>> Begin Collected material
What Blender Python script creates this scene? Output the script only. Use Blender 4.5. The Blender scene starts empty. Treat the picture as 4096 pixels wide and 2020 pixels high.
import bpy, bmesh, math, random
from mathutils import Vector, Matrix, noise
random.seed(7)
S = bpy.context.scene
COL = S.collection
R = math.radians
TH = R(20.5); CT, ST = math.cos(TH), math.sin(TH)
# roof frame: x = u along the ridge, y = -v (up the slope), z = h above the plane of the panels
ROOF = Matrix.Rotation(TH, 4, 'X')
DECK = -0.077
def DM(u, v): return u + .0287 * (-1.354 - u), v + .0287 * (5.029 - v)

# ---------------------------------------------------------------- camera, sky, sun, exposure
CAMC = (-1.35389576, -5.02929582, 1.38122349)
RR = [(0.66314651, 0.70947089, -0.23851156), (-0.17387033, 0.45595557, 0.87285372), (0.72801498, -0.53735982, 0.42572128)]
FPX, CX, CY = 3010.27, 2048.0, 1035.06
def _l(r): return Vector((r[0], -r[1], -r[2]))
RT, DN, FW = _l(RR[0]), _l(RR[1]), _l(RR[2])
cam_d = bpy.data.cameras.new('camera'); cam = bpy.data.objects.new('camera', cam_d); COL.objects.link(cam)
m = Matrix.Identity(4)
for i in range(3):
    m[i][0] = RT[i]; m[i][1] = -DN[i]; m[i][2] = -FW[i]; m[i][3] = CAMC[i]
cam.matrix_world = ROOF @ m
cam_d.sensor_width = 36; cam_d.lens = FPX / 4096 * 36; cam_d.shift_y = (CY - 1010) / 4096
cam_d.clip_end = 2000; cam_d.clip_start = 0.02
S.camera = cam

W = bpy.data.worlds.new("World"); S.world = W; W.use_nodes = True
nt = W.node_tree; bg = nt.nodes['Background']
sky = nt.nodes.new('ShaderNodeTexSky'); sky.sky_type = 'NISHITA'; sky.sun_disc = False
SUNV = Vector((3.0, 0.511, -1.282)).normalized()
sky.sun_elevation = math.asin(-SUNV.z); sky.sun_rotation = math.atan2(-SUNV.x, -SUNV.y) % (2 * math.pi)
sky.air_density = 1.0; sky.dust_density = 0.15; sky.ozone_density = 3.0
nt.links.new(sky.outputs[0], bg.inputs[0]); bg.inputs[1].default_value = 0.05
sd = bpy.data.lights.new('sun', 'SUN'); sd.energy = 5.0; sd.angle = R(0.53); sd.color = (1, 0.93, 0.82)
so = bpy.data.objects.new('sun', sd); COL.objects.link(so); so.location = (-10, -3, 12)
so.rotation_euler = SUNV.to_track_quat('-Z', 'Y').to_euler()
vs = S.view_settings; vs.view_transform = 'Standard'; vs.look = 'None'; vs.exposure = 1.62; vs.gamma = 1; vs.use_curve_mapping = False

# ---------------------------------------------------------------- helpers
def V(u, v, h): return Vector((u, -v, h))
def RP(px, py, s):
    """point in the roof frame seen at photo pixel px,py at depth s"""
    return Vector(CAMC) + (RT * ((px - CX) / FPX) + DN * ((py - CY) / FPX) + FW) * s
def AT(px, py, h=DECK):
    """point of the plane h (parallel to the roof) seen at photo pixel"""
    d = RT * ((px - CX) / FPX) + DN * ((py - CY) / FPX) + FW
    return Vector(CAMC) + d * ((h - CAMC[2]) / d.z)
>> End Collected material
Begin with the first line of the data above and, please, print each line exactly until you have printed the line containing "def DM(u, v): return"; print nothing else.

Written response →
What Blender Python script creates this scene? Output the script only. Use Blender 4.5. The Blender scene starts empty. Treat the picture as 4096 pixels wide and 2020 pixels high.
import bpy, bmesh, math, random
from mathutils import Vector, Matrix, noise
random.seed(7)
S = bpy.context.scene
COL = S.collection
R = math.radians
TH = R(20.5); CT, ST = math.cos(TH), math.sin(TH)
# roof frame: x = u along the ridge, y = -v (up the slope), z = h above the plane of the panels
ROOF = Matrix.Rotation(TH, 4, 'X')
DECK = -0.077
def DM(u, v): return u + .0287 * (-1.354 - u), v + .0287 * (5.029 - v)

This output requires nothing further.